__Task to carry out__. Reproduce each line of the listing exactly.

__Provided material__.
---

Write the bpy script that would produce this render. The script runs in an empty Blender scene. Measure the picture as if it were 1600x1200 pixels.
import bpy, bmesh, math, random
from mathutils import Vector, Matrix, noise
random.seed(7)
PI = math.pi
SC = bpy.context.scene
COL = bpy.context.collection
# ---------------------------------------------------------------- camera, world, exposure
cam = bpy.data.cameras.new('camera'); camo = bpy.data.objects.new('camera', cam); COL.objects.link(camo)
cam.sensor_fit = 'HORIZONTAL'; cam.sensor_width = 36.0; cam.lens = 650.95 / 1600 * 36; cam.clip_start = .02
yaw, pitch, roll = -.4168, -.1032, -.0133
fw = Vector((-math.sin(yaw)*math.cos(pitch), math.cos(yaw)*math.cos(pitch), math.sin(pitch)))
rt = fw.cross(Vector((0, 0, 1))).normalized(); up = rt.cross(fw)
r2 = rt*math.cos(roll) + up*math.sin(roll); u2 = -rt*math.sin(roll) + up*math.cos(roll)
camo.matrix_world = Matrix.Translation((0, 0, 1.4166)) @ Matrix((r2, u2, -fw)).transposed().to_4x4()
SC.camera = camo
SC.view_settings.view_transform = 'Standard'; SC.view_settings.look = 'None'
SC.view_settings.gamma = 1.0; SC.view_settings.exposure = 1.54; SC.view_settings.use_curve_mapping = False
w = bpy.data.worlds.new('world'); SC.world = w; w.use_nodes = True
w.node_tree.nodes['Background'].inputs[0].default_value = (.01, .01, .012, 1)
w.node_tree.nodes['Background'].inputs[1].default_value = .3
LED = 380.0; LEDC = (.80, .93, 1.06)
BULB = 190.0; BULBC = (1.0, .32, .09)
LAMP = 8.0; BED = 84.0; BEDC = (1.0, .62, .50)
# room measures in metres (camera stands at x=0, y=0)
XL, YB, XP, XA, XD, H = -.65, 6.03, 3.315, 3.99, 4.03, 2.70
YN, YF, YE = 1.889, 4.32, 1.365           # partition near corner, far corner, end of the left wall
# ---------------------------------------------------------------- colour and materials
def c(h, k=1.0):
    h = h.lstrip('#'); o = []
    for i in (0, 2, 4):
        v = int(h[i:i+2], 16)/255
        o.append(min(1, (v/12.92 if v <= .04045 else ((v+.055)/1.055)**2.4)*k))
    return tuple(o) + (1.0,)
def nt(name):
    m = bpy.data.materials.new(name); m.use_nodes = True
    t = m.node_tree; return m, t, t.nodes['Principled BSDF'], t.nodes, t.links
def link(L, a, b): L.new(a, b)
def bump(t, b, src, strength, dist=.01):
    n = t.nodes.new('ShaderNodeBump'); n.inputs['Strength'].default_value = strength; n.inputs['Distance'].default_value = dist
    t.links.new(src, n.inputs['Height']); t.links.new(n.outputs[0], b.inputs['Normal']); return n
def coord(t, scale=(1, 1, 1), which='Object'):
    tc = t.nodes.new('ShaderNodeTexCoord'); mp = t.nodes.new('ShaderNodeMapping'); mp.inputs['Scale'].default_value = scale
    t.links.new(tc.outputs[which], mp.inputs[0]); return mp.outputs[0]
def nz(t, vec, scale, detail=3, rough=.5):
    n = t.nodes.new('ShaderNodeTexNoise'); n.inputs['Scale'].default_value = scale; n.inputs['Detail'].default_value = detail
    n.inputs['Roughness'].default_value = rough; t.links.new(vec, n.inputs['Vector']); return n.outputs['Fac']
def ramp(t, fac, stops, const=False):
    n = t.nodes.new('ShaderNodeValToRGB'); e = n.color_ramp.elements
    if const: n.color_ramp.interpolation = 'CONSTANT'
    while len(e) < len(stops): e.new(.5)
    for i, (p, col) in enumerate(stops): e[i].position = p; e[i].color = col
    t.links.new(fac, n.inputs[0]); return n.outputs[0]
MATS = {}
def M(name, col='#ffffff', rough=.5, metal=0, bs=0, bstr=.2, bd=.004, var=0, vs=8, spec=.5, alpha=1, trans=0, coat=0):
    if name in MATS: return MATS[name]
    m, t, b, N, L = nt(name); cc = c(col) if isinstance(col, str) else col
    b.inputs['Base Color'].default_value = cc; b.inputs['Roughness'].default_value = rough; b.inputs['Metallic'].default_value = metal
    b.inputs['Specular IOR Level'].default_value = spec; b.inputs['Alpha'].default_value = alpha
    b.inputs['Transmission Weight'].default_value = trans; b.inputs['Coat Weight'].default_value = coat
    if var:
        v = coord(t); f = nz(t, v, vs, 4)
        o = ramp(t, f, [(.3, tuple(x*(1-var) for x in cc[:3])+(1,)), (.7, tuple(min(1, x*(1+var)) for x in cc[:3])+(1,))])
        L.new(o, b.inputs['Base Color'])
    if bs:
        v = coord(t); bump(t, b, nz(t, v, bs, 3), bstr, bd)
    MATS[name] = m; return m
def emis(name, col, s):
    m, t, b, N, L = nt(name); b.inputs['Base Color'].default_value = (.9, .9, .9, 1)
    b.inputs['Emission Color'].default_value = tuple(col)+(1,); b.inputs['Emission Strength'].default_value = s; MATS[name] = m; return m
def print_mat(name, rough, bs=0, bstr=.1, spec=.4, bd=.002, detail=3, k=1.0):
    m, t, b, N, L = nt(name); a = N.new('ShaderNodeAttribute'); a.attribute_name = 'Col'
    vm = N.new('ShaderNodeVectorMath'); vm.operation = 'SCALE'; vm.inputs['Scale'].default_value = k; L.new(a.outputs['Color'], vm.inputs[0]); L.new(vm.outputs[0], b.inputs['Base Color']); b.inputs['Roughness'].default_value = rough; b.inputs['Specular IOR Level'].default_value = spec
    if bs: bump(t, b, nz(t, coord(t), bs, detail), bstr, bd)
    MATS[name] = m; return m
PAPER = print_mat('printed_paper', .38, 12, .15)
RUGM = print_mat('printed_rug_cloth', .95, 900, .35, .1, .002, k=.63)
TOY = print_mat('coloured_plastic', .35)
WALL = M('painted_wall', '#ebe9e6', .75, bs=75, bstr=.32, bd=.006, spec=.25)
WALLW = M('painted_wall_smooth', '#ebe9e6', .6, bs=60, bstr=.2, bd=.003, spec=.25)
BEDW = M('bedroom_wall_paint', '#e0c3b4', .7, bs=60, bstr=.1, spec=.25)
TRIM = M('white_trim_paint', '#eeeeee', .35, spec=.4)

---

__Correct response__.
Write the bpy script that would produce this render. The script runs in an empty Blender scene. Measure the picture as if it were 1600x1200 pixels.
import bpy, bmesh, math, random
from mathutils import Vector, Matrix, noise
random.seed(7)
PI = math.pi
SC = bpy.context.scene
COL = bpy.context.collection
# ---------------------------------------------------------------- camera, world, exposure
cam = bpy.data.cameras.new('camera'); camo = bpy.data.objects.new('camera', cam); COL.objects.link(camo)
cam.sensor_fit = 'HORIZONTAL'; cam.sensor_width = 36.0; cam.lens = 650.95 / 1600 * 36; cam.clip_start = .02
yaw, pitch, roll = -.4168, -.1032, -.0133
fw = Vector((-math.sin(yaw)*math.cos(pitch), math.cos(yaw)*math.cos(pitch), math.sin(pitch)))
rt = fw.cross(Vector((0, 0, 1))).normalized(); up = rt.cross(fw)
r2 = rt*math.cos(roll) + up*math.sin(roll); u2 = -rt*math.sin(roll) + up*math.cos(roll)
camo.matrix_world = Matrix.Translation((0, 0, 1.4166)) @ Matrix((r2, u2, -fw)).transposed().to_4x4()
SC.camera = camo
SC.view_settings.view_transform = 'Standard'; SC.view_settings.look = 'None'
SC.view_settings.gamma = 1.0; SC.view_settings.exposure = 1.54; SC.view_settings.use_curve_mapping = False
w = bpy.data.worlds.new('world'); SC.world = w; w.use_nodes = True
w.node_tree.nodes['Background'].inputs[0].default_value = (.01, .01, .012, 1)
w.node_tree.nodes['Background'].inputs[1].default_value = .3
LED = 380.0; LEDC = (.80, .93, 1.06)
BULB = 190.0; BULBC = (1.0, .32, .09)
LAMP = 8.0; BED = 84.0; BEDC = (1.0, .62, .50)
# room measures in metres (camera stands at x=0, y=0)
XL, YB, XP, XA, XD, H = -.65, 6.03, 3.315, 3.99, 4.03, 2.70
YN, YF, YE = 1.889, 4.32, 1.365           # partition near corner, far corner, end of the left wall
# ---------------------------------------------------------------- colour and materials
def c(h, k=1.0):
    h = h.lstrip('#'); o = []
    for i in (0, 2, 4):
        v = int(h[i:i+2], 16)/255
        o.append(min(1, (v/12.92 if v <= .04045 else ((v+.055)/1.055)**2.4)*k))
    return tuple(o) + (1.0,)
def nt(name):
    m = bpy.data.materials.new(name); m.use_nodes = True
    t = m.node_tree; return m, t, t.nodes['Principled BSDF'], t.nodes, t.links
def link(L, a, b): L.new(a, b)
def bump(t, b, src, strength, dist=.01):
    n = t.nodes.new('ShaderNodeBump'); n.inputs['Strength'].default_value = strength; n.inputs['Distance'].default_value = dist
    t.links.new(src, n.inputs['Height']); t.links.new(n.outputs[0], b.inputs['Normal']); return n
def coord(t, scale=(1, 1, 1), which='Object'):
    tc = t.nodes.new('ShaderNodeTexCoord'); mp = t.nodes.new('ShaderNodeMapping'); mp.inputs['Scale'].default_value = scale
    t.links.new(tc.outputs[which], mp.inputs[0]); return mp.outputs[0]
def nz(t, vec, scale, detail=3, rough=.5):
    n = t.nodes.new('ShaderNodeTexNoise'); n.inputs['Scale'].default_value = scale; n.inputs['Detail'].default_value = detail
    n.inputs['Roughness'].default_value = rough; t.links.new(vec, n.inputs['Vector']); return n.outputs['Fac']
def ramp(t, fac, stops, const=False):
    n = t.nodes.new('ShaderNodeValToRGB'); e = n.color_ramp.elements
    if const: n.color_ramp.interpolation = 'CONSTANT'
    while len(e) < len(stops): e.new(.5)
    for i, (p, col) in enumerate(stops): e[i].position = p; e[i].color = col
    t.links.new(fac, n.inputs[0]); return n.outputs[0]
MATS = {}
def M(name, col='#ffffff', rough=.5, metal=0, bs=0, bstr=.2, bd=.004, var=0, vs=8, spec=.5, alpha=1, trans=0, coat=0):
    if name in MATS: return MATS[name]
    m, t, b, N, L = nt(name); cc = c(col) if isinstance(col, str) else col
    b.inputs['Base Color'].default_value = cc; b.inputs['Roughness'].default_value = rough; b.inputs['Metallic'].default_value = metal
    b.inputs['Specular IOR Level'].default_value = spec; b.inputs['Alpha'].default_value = alpha
    b.inputs['Transmission Weight'].default_value = trans; b.inputs['Coat Weight'].default_value = coat
    if var:
        v = coord(t); f = nz(t, v, vs, 4)
        o = ramp(t, f, [(.3, tuple(x*(1-var) for x in cc[:3])+(1,)), (.7, tuple(min(1, x*(1+var)) for x in cc[:3])+(1,))])
        L.new(o, b.inputs['Base Color'])
    if bs:
        v = coord(t); bump(t, b, nz(t, v, bs, 3), bstr, bd)
    MATS[name] = m; return m
def emis(name, col, s):
    m, t, b, N, L = nt(name); b.inputs['Base Color'].default_value = (.9, .9, .9, 1)
    b.inputs['Emission Color'].default_value = tuple(col)+(1,); b.inputs['Emission Strength'].default_value = s; MATS[name] = m; return m
def print_mat(name, rough, bs=0, bstr=.1, spec=.4, bd=.002, detail=3, k=1.0):
    m, t, b, N, L = nt(name); a = N.new('ShaderNodeAttribute'); a.attribute_name = 'Col'
    vm = N.new('ShaderNodeVectorMath'); vm.operation = 'SCALE'; vm.inputs['Scale'].default_value = k; L.new(a.outputs['Color'], vm.inputs[0]); L.new(vm.outputs[0], b.inputs['Base Color']); b.inputs['Roughness'].default_value = rough; b.inputs['Specular IOR Level'].default_value = spec
    if bs: bump(t, b, nz(t, coord(t), bs, detail), bstr, bd)
    MATS[name] = m; return m
PAPER = print_mat('printed_paper', .38, 12, .15)
RUGM = print_mat('printed_rug_cloth', .95, 900, .35, .1, .002, k=.63)
TOY = print_mat('coloured_plastic', .35)
WALL = M('painted_wall', '#ebe9e6', .75, bs=75, bstr=.32, bd=.006, spec=.25)
WALLW = M('painted_wall_smooth', '#ebe9e6', .6, bs=60, bstr=.2, bd=.003, spec=.25)
BEDW = M('bedroom_wall_paint', '#e0c3b4', .7, bs=60, bstr=.1, spec=.25)
TRIM = M('white_trim_paint', '#eeeeee', .35, spec=.4)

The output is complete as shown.